Introduction


Most of the articles that follow reflect the faith, so widely shared in the decades straddling the turn of the century, that poverty could be alleviated and social problems resolved if American citizens could be led, through objective reporting and scientific analysis, to recognize the nature of social injustice. Empirical knowledge would be the spur to social action in behalf of the dispossessed. An elite drawn from the professional middle class--social workers, journalists, lawyers, experts in economics and political science, doctors and nurses--shared this faith in research and publicity and frequently worked together. An aroused citizenry would pressure politicians and government to do the right thing--for the poor and oppressed, and for the republic. One philanthropic organization that dedicated itself to these causes was the Russell Sage Foundation, which subsidized many of the studies reproduced in this anthology.
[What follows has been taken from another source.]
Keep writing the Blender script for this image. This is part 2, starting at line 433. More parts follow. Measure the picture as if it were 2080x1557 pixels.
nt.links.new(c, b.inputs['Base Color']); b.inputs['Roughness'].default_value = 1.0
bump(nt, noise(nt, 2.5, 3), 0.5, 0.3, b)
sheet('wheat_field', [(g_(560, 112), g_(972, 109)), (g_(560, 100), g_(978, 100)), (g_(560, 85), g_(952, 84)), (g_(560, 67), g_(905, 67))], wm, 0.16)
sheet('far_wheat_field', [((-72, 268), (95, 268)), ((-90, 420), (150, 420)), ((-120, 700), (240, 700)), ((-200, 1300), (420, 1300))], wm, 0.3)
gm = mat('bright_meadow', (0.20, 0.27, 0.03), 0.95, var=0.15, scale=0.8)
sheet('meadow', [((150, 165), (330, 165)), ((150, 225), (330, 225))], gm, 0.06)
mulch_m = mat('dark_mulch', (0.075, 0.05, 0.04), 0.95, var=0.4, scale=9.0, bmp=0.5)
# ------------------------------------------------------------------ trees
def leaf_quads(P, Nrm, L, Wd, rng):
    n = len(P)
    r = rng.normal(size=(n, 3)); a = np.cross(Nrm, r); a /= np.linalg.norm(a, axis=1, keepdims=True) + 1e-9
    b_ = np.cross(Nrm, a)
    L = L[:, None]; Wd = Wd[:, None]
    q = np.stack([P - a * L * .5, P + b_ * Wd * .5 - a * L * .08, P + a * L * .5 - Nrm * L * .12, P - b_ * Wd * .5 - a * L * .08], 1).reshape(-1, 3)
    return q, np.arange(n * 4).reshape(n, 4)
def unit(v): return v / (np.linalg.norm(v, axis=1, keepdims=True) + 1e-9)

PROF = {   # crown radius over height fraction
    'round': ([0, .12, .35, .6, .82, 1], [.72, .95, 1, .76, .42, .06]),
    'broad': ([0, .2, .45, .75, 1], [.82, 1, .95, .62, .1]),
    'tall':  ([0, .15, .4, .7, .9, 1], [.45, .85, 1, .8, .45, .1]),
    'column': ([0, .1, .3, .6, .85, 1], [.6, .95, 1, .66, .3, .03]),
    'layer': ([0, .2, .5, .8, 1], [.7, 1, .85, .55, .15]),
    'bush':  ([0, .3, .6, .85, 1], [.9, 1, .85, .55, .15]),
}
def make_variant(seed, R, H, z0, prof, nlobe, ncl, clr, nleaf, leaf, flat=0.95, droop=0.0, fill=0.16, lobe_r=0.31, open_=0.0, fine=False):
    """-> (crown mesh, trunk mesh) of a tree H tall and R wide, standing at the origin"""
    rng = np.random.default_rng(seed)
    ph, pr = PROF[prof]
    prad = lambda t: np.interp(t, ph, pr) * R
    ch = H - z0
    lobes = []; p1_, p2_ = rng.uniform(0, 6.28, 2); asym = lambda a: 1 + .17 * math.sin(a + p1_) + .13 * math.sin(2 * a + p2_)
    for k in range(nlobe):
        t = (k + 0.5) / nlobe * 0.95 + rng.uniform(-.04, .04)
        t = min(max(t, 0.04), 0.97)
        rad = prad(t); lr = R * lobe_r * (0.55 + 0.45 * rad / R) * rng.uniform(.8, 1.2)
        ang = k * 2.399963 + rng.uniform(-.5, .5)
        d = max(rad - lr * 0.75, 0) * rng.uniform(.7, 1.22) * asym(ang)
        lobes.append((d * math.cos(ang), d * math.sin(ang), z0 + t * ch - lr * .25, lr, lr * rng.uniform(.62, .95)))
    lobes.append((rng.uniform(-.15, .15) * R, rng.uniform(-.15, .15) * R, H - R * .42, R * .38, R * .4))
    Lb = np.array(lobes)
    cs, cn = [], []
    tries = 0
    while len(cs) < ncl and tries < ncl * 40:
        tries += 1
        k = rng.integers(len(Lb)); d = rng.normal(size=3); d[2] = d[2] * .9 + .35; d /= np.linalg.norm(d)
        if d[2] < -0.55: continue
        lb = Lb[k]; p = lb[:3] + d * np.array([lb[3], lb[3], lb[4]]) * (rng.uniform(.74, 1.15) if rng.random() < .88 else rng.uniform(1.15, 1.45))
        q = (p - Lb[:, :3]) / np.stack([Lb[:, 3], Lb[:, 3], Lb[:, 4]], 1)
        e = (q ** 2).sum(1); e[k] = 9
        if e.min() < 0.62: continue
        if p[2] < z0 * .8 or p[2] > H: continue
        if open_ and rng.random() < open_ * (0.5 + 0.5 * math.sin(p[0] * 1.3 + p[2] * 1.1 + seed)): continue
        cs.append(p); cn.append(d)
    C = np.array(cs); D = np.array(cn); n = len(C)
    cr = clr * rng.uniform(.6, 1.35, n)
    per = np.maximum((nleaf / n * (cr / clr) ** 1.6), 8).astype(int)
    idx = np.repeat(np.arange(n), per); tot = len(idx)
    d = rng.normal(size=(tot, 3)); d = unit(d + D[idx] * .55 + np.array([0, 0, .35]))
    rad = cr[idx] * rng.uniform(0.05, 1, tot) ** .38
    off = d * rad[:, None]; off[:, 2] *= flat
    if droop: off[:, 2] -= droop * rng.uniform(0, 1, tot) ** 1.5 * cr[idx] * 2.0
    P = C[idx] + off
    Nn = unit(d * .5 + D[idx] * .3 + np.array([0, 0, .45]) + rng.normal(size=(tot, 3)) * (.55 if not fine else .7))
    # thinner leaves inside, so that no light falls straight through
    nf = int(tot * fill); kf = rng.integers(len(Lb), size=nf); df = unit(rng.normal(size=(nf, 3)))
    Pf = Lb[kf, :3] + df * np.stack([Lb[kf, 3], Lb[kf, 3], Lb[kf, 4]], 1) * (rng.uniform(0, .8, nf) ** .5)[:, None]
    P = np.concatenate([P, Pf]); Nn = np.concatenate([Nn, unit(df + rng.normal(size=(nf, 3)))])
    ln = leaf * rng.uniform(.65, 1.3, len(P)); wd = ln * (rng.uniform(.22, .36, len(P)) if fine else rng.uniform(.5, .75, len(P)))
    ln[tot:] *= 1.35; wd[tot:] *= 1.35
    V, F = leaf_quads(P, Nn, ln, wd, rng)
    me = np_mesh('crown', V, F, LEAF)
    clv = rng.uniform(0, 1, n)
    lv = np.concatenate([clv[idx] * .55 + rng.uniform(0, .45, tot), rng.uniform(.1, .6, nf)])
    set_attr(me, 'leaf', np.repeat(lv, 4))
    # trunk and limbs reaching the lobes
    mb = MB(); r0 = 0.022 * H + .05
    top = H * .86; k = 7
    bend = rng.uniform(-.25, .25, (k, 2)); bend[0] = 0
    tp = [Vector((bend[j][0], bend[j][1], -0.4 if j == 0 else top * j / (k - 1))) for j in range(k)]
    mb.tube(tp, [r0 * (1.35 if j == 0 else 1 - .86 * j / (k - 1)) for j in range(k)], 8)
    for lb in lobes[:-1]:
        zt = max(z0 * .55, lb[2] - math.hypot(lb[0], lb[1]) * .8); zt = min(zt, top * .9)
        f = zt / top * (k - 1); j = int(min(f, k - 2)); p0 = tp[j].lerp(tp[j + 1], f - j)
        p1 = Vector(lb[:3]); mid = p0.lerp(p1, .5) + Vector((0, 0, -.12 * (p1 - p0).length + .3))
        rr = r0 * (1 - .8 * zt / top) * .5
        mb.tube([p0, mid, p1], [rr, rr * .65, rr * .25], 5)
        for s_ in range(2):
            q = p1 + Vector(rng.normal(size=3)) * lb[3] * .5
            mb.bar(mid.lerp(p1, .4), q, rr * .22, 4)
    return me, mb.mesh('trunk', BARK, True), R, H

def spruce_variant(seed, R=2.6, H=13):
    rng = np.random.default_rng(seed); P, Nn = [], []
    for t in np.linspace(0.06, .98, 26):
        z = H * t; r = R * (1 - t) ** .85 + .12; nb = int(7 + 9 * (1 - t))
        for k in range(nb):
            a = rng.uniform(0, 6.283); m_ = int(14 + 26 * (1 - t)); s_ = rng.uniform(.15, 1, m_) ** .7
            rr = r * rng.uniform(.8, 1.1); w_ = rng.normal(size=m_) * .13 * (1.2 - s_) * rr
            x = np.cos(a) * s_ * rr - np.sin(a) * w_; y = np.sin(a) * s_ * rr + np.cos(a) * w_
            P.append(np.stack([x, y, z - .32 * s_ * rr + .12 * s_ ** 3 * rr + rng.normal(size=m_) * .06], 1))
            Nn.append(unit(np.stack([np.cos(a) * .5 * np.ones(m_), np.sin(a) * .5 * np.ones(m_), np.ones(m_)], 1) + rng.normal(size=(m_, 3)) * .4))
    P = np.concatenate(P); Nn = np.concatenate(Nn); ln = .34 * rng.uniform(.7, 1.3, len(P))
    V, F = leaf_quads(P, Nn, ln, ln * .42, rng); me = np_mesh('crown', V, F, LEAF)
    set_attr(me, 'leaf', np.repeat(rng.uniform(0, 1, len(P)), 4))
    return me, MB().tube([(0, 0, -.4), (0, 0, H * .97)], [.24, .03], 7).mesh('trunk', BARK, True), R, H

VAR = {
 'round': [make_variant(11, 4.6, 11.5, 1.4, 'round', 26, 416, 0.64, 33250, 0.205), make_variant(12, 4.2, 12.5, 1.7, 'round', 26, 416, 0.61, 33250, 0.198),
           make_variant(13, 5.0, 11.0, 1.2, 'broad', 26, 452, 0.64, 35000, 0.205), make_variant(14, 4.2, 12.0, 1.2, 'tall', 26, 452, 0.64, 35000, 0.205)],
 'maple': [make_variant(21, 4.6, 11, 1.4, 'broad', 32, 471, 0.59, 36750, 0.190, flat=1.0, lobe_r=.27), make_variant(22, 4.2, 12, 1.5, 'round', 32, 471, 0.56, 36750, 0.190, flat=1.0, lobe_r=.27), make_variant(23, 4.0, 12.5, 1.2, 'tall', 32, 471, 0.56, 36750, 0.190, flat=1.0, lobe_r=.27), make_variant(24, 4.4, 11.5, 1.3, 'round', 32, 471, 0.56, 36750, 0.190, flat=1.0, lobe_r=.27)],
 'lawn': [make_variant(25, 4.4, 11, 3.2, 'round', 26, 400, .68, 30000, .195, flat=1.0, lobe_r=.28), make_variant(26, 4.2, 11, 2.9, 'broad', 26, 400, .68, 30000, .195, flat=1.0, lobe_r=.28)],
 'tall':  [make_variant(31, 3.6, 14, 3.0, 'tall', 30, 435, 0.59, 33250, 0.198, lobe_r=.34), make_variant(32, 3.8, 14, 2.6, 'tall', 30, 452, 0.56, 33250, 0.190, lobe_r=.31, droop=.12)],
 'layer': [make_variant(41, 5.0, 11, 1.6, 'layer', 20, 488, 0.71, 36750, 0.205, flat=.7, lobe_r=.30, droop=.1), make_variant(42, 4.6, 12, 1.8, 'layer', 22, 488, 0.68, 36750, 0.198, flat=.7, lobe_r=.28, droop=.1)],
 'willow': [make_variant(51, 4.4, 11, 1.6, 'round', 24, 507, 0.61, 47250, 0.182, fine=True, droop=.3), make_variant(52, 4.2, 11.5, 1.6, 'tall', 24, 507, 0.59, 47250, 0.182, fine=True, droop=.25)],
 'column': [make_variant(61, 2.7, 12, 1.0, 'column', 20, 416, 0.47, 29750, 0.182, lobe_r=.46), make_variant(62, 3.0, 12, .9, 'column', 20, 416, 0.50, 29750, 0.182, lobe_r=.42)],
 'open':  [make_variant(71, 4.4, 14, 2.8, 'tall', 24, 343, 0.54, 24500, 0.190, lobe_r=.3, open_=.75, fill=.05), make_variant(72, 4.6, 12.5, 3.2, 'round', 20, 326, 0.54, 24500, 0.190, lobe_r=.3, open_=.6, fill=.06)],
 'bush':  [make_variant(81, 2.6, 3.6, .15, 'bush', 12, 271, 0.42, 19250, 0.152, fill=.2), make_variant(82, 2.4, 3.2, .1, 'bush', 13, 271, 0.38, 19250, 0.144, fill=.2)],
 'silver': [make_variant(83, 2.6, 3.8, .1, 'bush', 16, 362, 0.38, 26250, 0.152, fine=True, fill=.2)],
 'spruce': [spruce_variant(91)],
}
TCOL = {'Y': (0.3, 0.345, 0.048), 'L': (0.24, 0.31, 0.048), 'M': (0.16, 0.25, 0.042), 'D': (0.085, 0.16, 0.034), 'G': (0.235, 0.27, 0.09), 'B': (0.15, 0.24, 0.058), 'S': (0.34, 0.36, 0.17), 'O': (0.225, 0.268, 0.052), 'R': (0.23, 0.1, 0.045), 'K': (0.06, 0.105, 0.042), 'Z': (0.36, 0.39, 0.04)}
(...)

Concerned citizens found common ground for reform in a variety of voluntary associations dedicated to the regeneration of America, notable among them such organizations as the National Consumers' League, the Women's Trade Union League, the National Federation of Settlements, the American Association for Labor Legislation, the Urban League, the National Association for the Advancement of Colored People and (eventually) the American Civil Liberties Union. The concerns that moved these groups found expression in a number of journals, some of which are excerpted in the pieces printed below. Among the more influential of these journals was the publication of the New York Charity Organization Society which appeared in these years under a variety of titles--the Charities Review, Charities and Commons, and the Survey.

There persisted, of course, a wide chasm of class, race, ethnicity, and religion between these middle-class, native-born progressives, on the one hand, and the immigrant and working class persons who populated the Lower East Side. Reform could soften the consequences of an exploitive economic system, but without more fundamental structural changes in society social justice was difficult to achieve.